# [TASK TO CARRY OUT]
Repeat the full listing below verbatim and keep the images out.

# START OF INFORMATION SUPPLIED

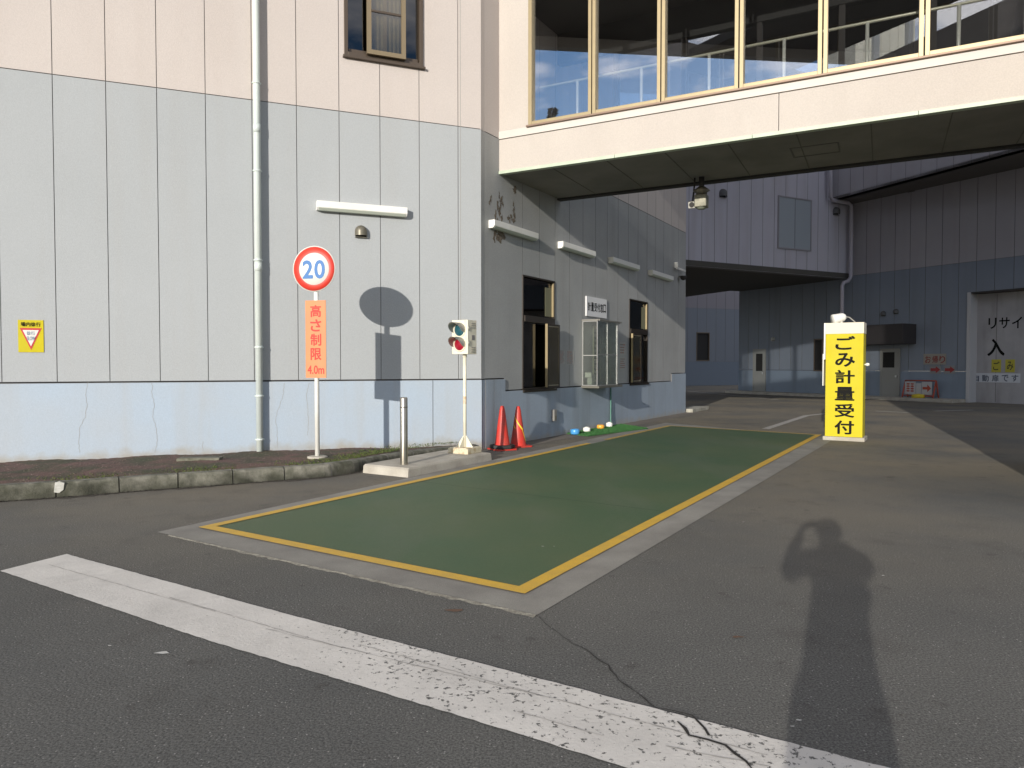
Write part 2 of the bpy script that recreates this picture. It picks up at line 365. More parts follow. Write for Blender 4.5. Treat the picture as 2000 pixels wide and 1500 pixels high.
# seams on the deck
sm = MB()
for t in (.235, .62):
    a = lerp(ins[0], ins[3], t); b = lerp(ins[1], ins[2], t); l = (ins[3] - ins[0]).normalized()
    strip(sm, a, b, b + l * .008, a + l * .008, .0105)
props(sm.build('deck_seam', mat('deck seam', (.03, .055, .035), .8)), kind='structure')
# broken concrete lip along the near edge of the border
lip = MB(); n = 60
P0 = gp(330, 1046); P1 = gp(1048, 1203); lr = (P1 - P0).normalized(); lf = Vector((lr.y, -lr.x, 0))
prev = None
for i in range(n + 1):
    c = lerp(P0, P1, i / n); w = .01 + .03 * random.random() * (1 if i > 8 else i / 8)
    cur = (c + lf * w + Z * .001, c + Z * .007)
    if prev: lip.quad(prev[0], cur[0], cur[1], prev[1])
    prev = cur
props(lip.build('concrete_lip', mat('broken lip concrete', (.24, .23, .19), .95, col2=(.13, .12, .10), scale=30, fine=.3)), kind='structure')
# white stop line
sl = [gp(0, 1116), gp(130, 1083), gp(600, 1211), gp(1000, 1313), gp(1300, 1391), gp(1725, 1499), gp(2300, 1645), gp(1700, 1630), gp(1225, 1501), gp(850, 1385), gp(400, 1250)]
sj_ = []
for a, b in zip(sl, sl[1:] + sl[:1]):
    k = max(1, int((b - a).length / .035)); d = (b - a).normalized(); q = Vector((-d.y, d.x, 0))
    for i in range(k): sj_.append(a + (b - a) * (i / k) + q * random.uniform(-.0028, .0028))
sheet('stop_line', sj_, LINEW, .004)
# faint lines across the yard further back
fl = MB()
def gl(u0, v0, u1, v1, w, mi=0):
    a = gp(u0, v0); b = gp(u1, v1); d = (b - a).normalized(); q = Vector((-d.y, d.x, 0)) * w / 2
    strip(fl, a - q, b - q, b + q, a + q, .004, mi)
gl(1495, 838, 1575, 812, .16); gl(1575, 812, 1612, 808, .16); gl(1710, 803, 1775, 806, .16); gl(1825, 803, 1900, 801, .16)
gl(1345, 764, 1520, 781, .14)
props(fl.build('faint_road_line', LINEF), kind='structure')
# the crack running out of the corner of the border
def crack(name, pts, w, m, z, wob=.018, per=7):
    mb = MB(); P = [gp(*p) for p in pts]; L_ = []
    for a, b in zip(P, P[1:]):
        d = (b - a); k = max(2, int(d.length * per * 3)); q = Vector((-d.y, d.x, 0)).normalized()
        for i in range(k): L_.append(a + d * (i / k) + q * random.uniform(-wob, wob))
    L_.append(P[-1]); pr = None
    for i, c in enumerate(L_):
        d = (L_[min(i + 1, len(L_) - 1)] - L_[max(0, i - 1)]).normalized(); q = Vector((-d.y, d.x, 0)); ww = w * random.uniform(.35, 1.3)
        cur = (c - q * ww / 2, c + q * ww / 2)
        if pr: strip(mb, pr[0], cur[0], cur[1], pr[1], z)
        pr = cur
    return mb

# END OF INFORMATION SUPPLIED

# [WORKED SOLUTION]
Write part 2 of the bpy script that recreates this picture. It picks up at line 365. More parts follow. Write for Blender 4.5. Treat the picture as 2000 pixels wide and 1500 pixels high.
# seams on the deck
sm = MB()
for t in (.235, .62):
    a = lerp(ins[0], ins[3], t); b = lerp(ins[1], ins[2], t); l = (ins[3] - ins[0]).normalized()
    strip(sm, a, b, b + l * .008, a + l * .008, .0105)
props(sm.build('deck_seam', mat('deck seam', (.03, .055, .035), .8)), kind='structure')
# broken concrete lip along the near edge of the border
lip = MB(); n = 60
P0 = gp(330, 1046); P1 = gp(1048, 1203); lr = (P1 - P0).normalized(); lf = Vector((lr.y, -lr.x, 0))
prev = None
for i in range(n + 1):
    c = lerp(P0, P1, i / n); w = .01 + .03 * random.random() * (1 if i > 8 else i / 8)
    cur = (c + lf * w + Z * .001, c + Z * .007)
    if prev: lip.quad(prev[0], cur[0], cur[1], prev[1])
    prev = cur
props(lip.build('concrete_lip', mat('broken lip concrete', (.24, .23, .19), .95, col2=(.13, .12, .10), scale=30, fine=.3)), kind='structure')
# white stop line
sl = [gp(0, 1116), gp(130, 1083), gp(600, 1211), gp(1000, 1313), gp(1300, 1391), gp(1725, 1499), gp(2300, 1645), gp(1700, 1630), gp(1225, 1501), gp(850, 1385), gp(400, 1250)]
sj_ = []
for a, b in zip(sl, sl[1:] + sl[:1]):
    k = max(1, int((b - a).length / .035)); d = (b - a).normalized(); q = Vector((-d.y, d.x, 0))
    for i in range(k): sj_.append(a + (b - a) * (i / k) + q * random.uniform(-.0028, .0028))
sheet('stop_line', sj_, LINEW, .004)
# faint lines across the yard further back
fl = MB()
def gl(u0, v0, u1, v1, w, mi=0):
    a = gp(u0, v0); b = gp(u1, v1); d = (b - a).normalized(); q = Vector((-d.y, d.x, 0)) * w / 2
    strip(fl, a - q, b - q, b + q, a + q, .004, mi)
gl(1495, 838, 1575, 812, .16); gl(1575, 812, 1612, 808, .16); gl(1710, 803, 1775, 806, .16); gl(1825, 803, 1900, 801, .16)
gl(1345, 764, 1520, 781, .14)
props(fl.build('faint_road_line', LINEF), kind='structure')
# the crack running out of the corner of the border
def crack(name, pts, w, m, z, wob=.018, per=7):
    mb = MB(); P = [gp(*p) for p in pts]; L_ = []
    for a, b in zip(P, P[1:]):
        d = (b - a); k = max(2, int(d.length * per * 3)); q = Vector((-d.y, d.x, 0)).normalized()
        for i in range(k): L_.append(a + d * (i / k) + q * random.uniform(-wob, wob))
    L_.append(P[-1]); pr = None
    for i, c in enumerate(L_):
        d = (L_[min(i + 1, len(L_) - 1)] - L_[max(0, i - 1)]).normalized(); q = Vector((-d.y, d.x, 0)); ww = w * random.uniform(.35, 1.3)
        cur = (c - q * ww / 2, c + q * ww / 2)
        if pr: strip(mb, pr[0], cur[0], cur[1], pr[1], z)
        pr = cur
    return mb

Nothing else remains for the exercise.